§ Dataset content
####
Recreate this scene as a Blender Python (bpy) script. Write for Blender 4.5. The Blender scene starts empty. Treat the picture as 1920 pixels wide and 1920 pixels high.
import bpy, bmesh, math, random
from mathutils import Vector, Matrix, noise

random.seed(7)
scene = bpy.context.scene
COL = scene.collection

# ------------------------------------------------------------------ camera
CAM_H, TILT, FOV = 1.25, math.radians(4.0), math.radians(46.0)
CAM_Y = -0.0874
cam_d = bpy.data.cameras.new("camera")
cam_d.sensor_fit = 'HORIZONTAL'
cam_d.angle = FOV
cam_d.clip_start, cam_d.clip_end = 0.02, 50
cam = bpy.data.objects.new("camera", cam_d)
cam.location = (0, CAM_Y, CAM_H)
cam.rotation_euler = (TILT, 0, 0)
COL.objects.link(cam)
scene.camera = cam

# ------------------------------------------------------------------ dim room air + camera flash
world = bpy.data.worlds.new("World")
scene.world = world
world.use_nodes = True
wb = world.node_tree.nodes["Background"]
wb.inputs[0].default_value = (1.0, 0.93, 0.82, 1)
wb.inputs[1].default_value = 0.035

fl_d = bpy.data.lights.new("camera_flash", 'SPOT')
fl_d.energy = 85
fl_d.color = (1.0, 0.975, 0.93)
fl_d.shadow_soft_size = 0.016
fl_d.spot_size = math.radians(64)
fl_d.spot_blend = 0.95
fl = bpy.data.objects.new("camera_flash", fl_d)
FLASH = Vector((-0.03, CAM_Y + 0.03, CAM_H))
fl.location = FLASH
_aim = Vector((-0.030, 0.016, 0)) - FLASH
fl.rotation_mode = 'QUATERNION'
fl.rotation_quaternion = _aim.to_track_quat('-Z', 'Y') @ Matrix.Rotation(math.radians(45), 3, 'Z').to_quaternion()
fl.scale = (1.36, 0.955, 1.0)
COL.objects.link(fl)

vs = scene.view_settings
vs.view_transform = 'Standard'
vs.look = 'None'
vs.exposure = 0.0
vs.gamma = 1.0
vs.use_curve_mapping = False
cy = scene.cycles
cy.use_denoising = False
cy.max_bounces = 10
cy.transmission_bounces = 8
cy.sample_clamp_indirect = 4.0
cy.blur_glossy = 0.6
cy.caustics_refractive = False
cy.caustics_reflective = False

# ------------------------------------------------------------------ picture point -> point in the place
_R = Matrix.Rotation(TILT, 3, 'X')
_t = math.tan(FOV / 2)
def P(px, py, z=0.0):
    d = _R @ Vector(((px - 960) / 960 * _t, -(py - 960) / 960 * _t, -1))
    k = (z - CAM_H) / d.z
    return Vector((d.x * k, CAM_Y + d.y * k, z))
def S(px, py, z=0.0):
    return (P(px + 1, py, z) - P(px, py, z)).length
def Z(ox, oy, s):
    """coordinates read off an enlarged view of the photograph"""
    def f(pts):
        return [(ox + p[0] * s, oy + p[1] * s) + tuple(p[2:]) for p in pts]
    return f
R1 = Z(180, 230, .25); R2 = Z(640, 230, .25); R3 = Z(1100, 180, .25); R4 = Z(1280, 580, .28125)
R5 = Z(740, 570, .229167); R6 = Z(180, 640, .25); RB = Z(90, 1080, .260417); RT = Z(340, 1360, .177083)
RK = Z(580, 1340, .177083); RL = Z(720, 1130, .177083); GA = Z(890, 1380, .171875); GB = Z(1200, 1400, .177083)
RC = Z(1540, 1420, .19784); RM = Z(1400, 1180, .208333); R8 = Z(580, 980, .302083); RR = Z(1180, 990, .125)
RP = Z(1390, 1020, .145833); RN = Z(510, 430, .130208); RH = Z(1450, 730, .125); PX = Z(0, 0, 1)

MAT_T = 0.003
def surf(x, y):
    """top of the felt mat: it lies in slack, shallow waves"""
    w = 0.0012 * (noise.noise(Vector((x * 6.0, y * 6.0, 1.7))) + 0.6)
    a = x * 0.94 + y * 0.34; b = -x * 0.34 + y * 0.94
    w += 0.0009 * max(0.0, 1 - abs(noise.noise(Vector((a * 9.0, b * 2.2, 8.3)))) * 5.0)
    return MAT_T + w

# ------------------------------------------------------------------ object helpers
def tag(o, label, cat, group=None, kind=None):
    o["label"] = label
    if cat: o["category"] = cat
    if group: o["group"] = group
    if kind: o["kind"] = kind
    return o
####
§ Exercise
Quote the listing word for word from its first line through the line in which "COL = scene.collection" appears.

§ Task solution
Recreate this scene as a Blender Python (bpy) script. Write for Blender 4.5. The Blender scene starts empty. Treat the picture as 1920 pixels wide and 1920 pixels high.
import bpy, bmesh, math, random
from mathutils import Vector, Matrix, noise

random.seed(7)
scene = bpy.context.scene
COL = scene.collection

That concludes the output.